Tampouco há previsão de precipitação nos próximos dias. Segundo o Inmet, não deve chover na Região Metropolitana de Belo Horizonte (RMBH) e em grande parte do Estado até pelo menos o fim de agosto. Neste fim de semana, no entanto, devem ocorrer chuvas isoladas e passageiras apenas no Sul de Minas e na Zona da Mata.
A estação seca só deve começar a deixar BH ao sinal das primeiras pancadas de chuva que, historicamente, ocorrem entre meados e fim de setembro, conforme o Inmet. É quando chega a primavera.
Depois disto, normalmente, há onda de calor entre o fim do inverno e início da primavera (fim de setembro e início de outubro, portanto).
“No decorrer do mês de outubro, as chuvas vão se tornando gradativamente mais frequentes, até que a partir de meados de outubro se estabelece o período chuvoso. Este é ciclo normal das chuvas, entretanto, não temos como afirmar se este padrão irá se ocorrer, pode haver atraso ou antecipação das chuvas, mas não temos como saber com tanta antecedência. É preciso acompanhar a evolução das condições atmosféricas”, diz a nota elaborada pela meteorologista Anete Fernandes, do Inmet.
Fogo afugenta turistas
O Sítio Entoá, que oferece vivências e visitas com foco em agroecologia na Lapinha da Serra, embora localizado um pouco mais afastado dos focos de incêndio na Serra do Cipó (a cerca de uma hora de distância), também sofre com os efeitos das queimadas.

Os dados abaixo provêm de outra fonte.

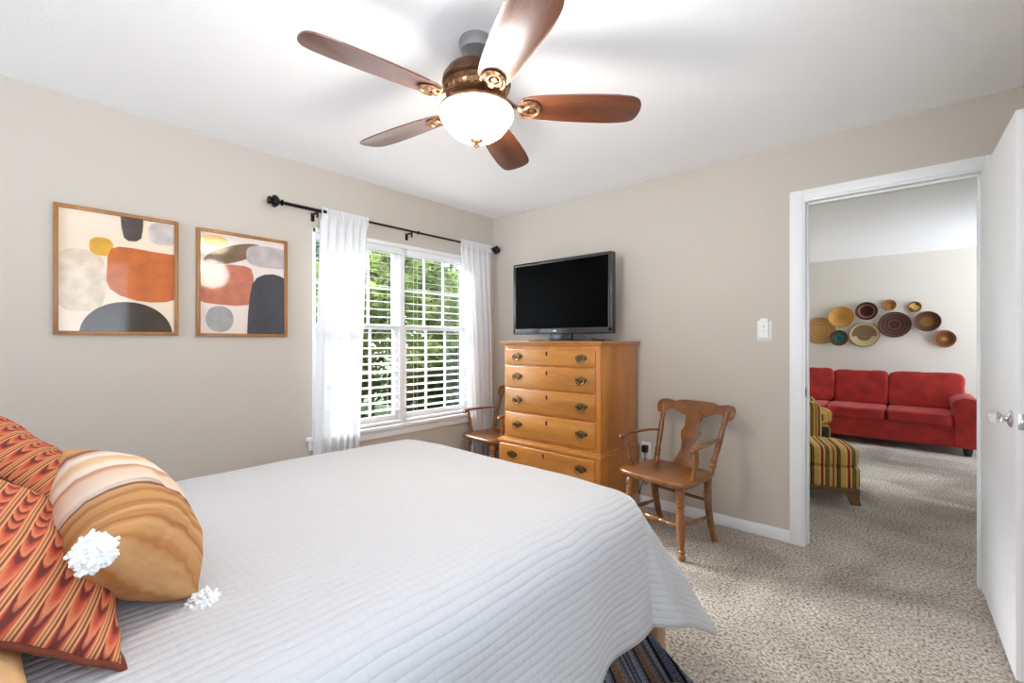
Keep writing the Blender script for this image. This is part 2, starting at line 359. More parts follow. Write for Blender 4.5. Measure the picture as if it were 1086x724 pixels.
# ------------------------------------------------------------------ the setting
H = 2.445; XR = 3.50; YR = -7.0
b = MB(); b.box(-.12, XR+.1, YR, .12, -.12, 0); b.box(-.12, 6.5, .12, 5.1, -.12, 0); struct(b.build('floor', M['carpet']), 'grey-brown speckled cut-pile carpet running through both rooms', 'carpet')
b = MB(); b.box(-.12, XR+.1, YR, .12, H, H+.12); b.box(-.12, 6.5, .12, 5.1, H, H+.12); struct(b.build('ceiling', M['ceiling']), 'white lightly textured ceiling with the fan', 'ceiling')
WY0, WY1, WZ0, WZ1 = -1.80, -.30, .575, 2.02
b = MB()
b.box(-.15, 0, YR, WY0, 0, H); b.box(-.15, 0, WY1, .12, 0, H); b.box(-.15, 0, WY0, WY1, 0, WZ0); b.box(-.15, 0, WY0, WY1, WZ1, H)
struct(b.build('wall_left', M['wall']), 'beige wall with the window and two framed prints', 'wall')
DX0, DX1, DZ = 2.60, 3.345, 2.085
b = MB()
b.box(0, DX0, 0, .12, 0, H); b.box(DX1, 6.5, 0, .12, 0, H); b.box(DX0, DX1, 0, .12, DZ, H)
struct(b.build('wall_back', M['wall']), 'beige wall behind the dresser with the open doorway', 'wall')
b = MB(); b.box(XR, XR+.1, -2.3, 0, 0, H); b.box(XR, XR+.1, YR, -3.5, 0, H); b.box(XR, XR+.1, -3.5, -2.3, 0, .8); b.box(XR, XR+.1, -3.5, -2.3, 2.1, H); struct(b.build('wall_right', M['wall']), 'beige wall behind the open white door', 'wall')  # unseen opening added to brighten the bed and dresser sides
b = MB(); b.box(-.12, 6.5, 5.0, 5.1, 0, H); struct(b.build('wall_far', M['wall_far']), 'beige living room wall hung with woven baskets', 'wall')
b = MB(); b.box(-.12, 0, .12, 1.0, 0, H); struct(b.build('wall_living_window_side', M['wall_far']), 'beige living room wall on the garden side', 'wall')  # unseen wall stub, length set by how much daylight it lets in
b = MB(); b.box(-1.8, -.12, 1.0, 5.1, H, H+.12); struct(b.build('sun_block_roof', M['trim']), 'unseen roof slab added to keep sun off the living room floor', 'roof')  # added sun blocker outside the view, shades the living room carpet
b = MB(); b.box(-.15, 1.0, YR-.1, YR, 0, H); b.box(2.9, XR+.1, YR-.1, YR, 0, H); b.box(1.0, 2.9, YR-.1, YR, 2.2, H); struct(b.build('wall_rear', M['wall']), 'beige wall added at the end of the lengthened bedroom', 'wall')  # room lengthened and rear opening added to even out the fill light
b = MB(); b.box(4.9, 5.0, .12, 2.8, 0, H); struct(b.build('wall_living', M['wall_far']), 'beige side wall of the living room', 'wall')  # unseen partial wall added to cut daylight in the living room
# baseboards
b = MB(); b.box(.0, DX0-.065, -.014, 0, 0, .075, .004); struct(b.build('baseboard_back', M['trim']))
b = MB(); b.box(0, .014, YR, -.014, 0, .075, .004); struct(b.build('baseboard_left', M['trim']))
b = MB(); b.box(0, 6.5, 4.986, 5.0, 0, .075, .004); struct(b.build('baseboard_far', M['trim']))
# doorway casing and jambs
b = MB()
for yo, yi in ((-.018, 0), (.12, .138)):
    b.box(DX0-.075, DX0-.006, yo, yi, 0, DZ+.062, .004); b.box(DX1+.006, DX1+.075, yo, yi, 0, DZ+.062, .004); b.box(DX0-.006, DX1+.006, yo, yi, DZ+.004, DZ+.062, .004)
b.box(DX0-.012, DX0+.004, -.01, .13, 0, DZ+.006, .002); b.box(DX1-.004, DX1+.012, -.01, .13, 0, DZ+.006, .002); b.box(DX0, DX1, -.01, .13, DZ-.008, DZ+.008, .002)
b.box(DX0+.004, DX0+.016, .035, .07, 0, DZ-.008, .002); b.box(DX1-.016, DX1-.004, .035, .07, 0, DZ-.008, .002); b.box(DX0, DX1, .035, .07, DZ-.02, DZ-.008, .002)
dt = struct(b.build('trim_1', M['trim']), 'white painted casing around the doorway', 'door frame')
b = MB(); b.box(DX0+.003, DX0+.0065, .005, .03, .90, .96, .001); b.box(DX0+.004, DX0+.008, .012, .024, .918, .942, .001); b.build('strike_plate', M['strike'], dt)
# open door leaf, hinged on the right jamb, swung back to the right wall
dr = thing('door_1', 'open white flat door leaf with a glass knob', 'door', (3.338, -.02, 0), 1.5, None, 'structure')
b = MB(); b.box(0, .044, -.79, 0, .03, 2.06, .002); b.build('panel', M['door'], dr)
b = MB()
for z in (.25, 1.05, 1.85): b.rod((.041, .004, z-.045), (.041, .004, z+.045), [(0, .0055), (1, .0055)], 10)
b.build('hinge', M['chrome'], dr)
kz = .952; ky = -.725
b = MB(); b.lathe([(0, 0), (.031, 0), (.031, .004), (.024, .009), (.012, .012), (.010, .020), (.012, .026), (.010, .028), (0, .028)], 28, Matrix.Translation((0, ky, kz)) @ Matrix.Rotation(R(-90), 4, 'Y'))
kn = b.build('knob', M['chrome'], dr); kn['label'] = 'nickel knob stem and round rose'
b = MB(); b.lathe([(0, .022), (.010, .022), (.016, .027), (.023, .033), (.0255, .042), (.024, .050), (.018, .057), (.009, .060), (0, .060)], 12, Matrix.Translation((0, ky, kz)) @ Matrix.Rotation(R(-90), 4, 'Y'))
b.build('crystal_handle', M['crystal'], kn, angle=5)
b = MB(); b.box(.006, .030, -.792, -.789, kz-.029, kz+.029, .001); b.box(.011, .025, -.800, -.79, kz-.010, kz+.010, .002)
for z in (-.021, .021): b.lathe([(0, 0), (.0035, 0), (.0025, .0015), (0, .0015)], 10, Matrix.Translation((.018, -.792, kz+z)) @ Matrix.Rotation(R(90), 4, 'X'))
b.build('latch_plate', M['chrome'], dr)

# ------------------------------------------------------------------ window: twin double-hung units
wn = thing('window_1', 'white twin double-hung window with muntins beside the dresser corner', 'window', (0, 0, 0), 0, None, 'structure')
b = MB()   # liner and mullion
b.box(-.15, .004, WY0-.002, WY0+.022, WZ0, WZ1, .002); b.box(-.15, .004, WY1-.022, WY1+.002, WZ0, WZ1, .002)
b.box(-.15, .004, WY0, WY1, WZ1-.03, WZ1+.002, .002); b.box(-.15, -.034, -1.070, -1.022, WZ0, WZ1, .003); b.box(-.15, -.06, WY0, WY1, WZ0, WZ0+.03, .002)
b.build('window_frame', M['trim'], wn)
b = MB(); b.box(-.15, .045, WY0-.045, WY1+.045, WZ0-.022, WZ0+.004, .004); b.build('sill', M['trim'], wn)
b = MB(); b.box(0, .018, WY0-.03, WY1+.03, WZ0-.085, WZ0-.022, .004); b.build('apron', M['trim'], wn)
for y0, y1 in ((WY0+.022, -1.070), (-1.022, WY1-.022)):
    b = MB(); zm = 1.352
    for z0, z1, x in ((WZ0+.03, zm+.02, -.084), (zm-.02, WZ1-.03, -.112)):
        b.box(x, x+.026, y0, y0+.034, z0, z1, .003); b.box(x, x+.026, y1-.034, y1, z0, z1, .003)
        b.box(x+.001, x+.025, y0+.030, y1-.030, z0, z0+.04, .003); b.box(x+.001, x+.025, y0+.030, y1-.030, z1-.04, z1, .003)
        for k in (1, 2): yy = y0+.034+(y1-y0-.068)*k/3; b.box(x+.004, x+.022, yy-.008, yy+.008, z0, z1, .002)
        zz = (z0+z1)/2; b.box(x+.005, x+.021, y0+.030, y1-.030, zz-.008, zz+.008, .002)
    sh = b.build('sash', M['trim'], wn)
    b = MB()
    for z0, z1, x in ((WZ0+.06, zm-.01, -.071), (zm+.01, WZ1-.06, -.099)): b.box(x-.002, x+.002, y0+.03, y1-.03, z0, z1)
    b.build('pane', M['glass'], sh)
# blinds
def blind(y0, y1, label):
    t = thing('window_blind', label, 'blind', (-.027, (y0+y1)/2, 0), 0, 'white slatted blinds')
    hw = (y1-y0)/2-.004
    b = MB(); b.box(-.028, .028, -hw, hw, WZ1-.078, WZ1-.032, .003); b.build('head_rail', M['blind'], t)
    b = MB(); z = WZ1-.105; tilt = R(10)
    while z > WZ0+.065:
        mt = Matrix.Translation((0, 0, z)) @ Matrix.Rotation(tilt, 4, 'Y')
        b.box(-.025, .025, -hw, hw, -.0010, .0010, .0005, 1, mt); z -= .0610
    b.build('slats', M['blind'], t)
    b = MB(); b.box(-.026, .026, -hw, hw, WZ0+.010, WZ0+.030, .004); b.build('bottom_rail', M['blind'], t)
    b = MB()
    for yy in (-hw*.72, hw*.72):
        for x in (-.0265, .0265): b.tube([(x, yy, WZ0+.02), (x, yy, WZ1-.06)], .0009, 5)
    b.build('ladder_cord', M['blind'], t)
    return t
blind(WY0+.022, -1.070, 'white slatted blind in the window half nearer the framed prints')
blind(-1.022, WY1-.022, 'white slatted blind in the window half nearer the dresser')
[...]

“É um impacto muito grande para todos, pois a qualidade do ar, o calor, a seca das nascentes, a morte de diversos seres, a queda do comércio, tudo isso gera muitos transtornos. Há sempre uma redução do movimento após eventos como esses. As pessoas não querem ir para um local com paisagem desoladora. Elas buscam locais naturais para recarregar energias e quando veem o impacto dessas queimadas criminosas, isso gera muita revolta e tristeza”, diz a proprietária do local, Christiane Netto.
O presidente da Associação Mineira de Hoteis de Lazer (Amihla), Alexandre Santos, reitera que, mesmo que ocorram em pontos distantes, as queimadas são motivo de baixa nas atividades turísticas das regiões afetadas.
“As grandes queimadas e incêndios florestais que têm acontecido em Minas e em todo o Brasil, mas especialmente em nossas regiões turísticas, como a Serra do Cipó, Diamantina e na região das cidades históricas, como nas matas perto de Ouro Preto, prejudicam muito a cadeia produtiva do turismo. Há cancelamentos de hospedagens em função da impossibilidade de visitação de áreas naturais, de parques florestais e cachoeiras, que ficam fechadas”, diz.
Ele conta que vários hóteis possuem brigadas próprias de incêndio e outras ações para proteger suas áreas verdes. Mesmo assim, as pessoas evitam ir a locais com incidência de queimadas.
“À medida em que as pessoas têm conhecimento de queimadas na região, elas preferem alterar as datas de hospedagem, o que diminui a taxa de ocupação. Cada vez mais, o prejuízo com isso é maior, pois nos últimos anos os focos de incêndio têm aumentado muito. Precisamos melhorar as ações de prevenção e combate a incêndios para que, além da cadeia produtiva do turismo e dos negócios de hotelaria, a gente possa preservar o nosso maior patrimônio em Minas Gerais que são nossas riquezas naturais e culturais”, analisa.
Falta fiscalização e punição
Já Christiane Netto acredita que o problema poderia ser mitigado com mais políticas públicas de apoio a brigadas de incêndio e também mais investigação sobre a origem dos focos de fogo. Afinal, segundo estimativa do Corpo de Bombeiros, cerca de 90% dos incêndios em Minas começam por ação humana.
“Aqui na Lapinha não fomos afetados desta vez, mas já vivemos muitas queimadas. Infelizmente, todo ano, nessa época, ficamos com muita tensão, pois pode surgir uma queimada a qualquer momento. Como fazemos parte da brigada, ficamos em alerta todo o período. É muito desgastante. O mais triste é saber que a maioria são queimadas criminosas. Estamos sempre empenhados com educação ambiental, mas é uma realidade difícil de reverter, pois uns poucos sem consciência geram grande impacto para muitos seres e muitas pessoas. Precisamos de medidas preventivas mais eficientes, investigações mais aprofundadas para identificar os criminosos e punição exemplar, pois se os crimes seguem impunes, esse ciclo nunca vai acabar”, denuncia.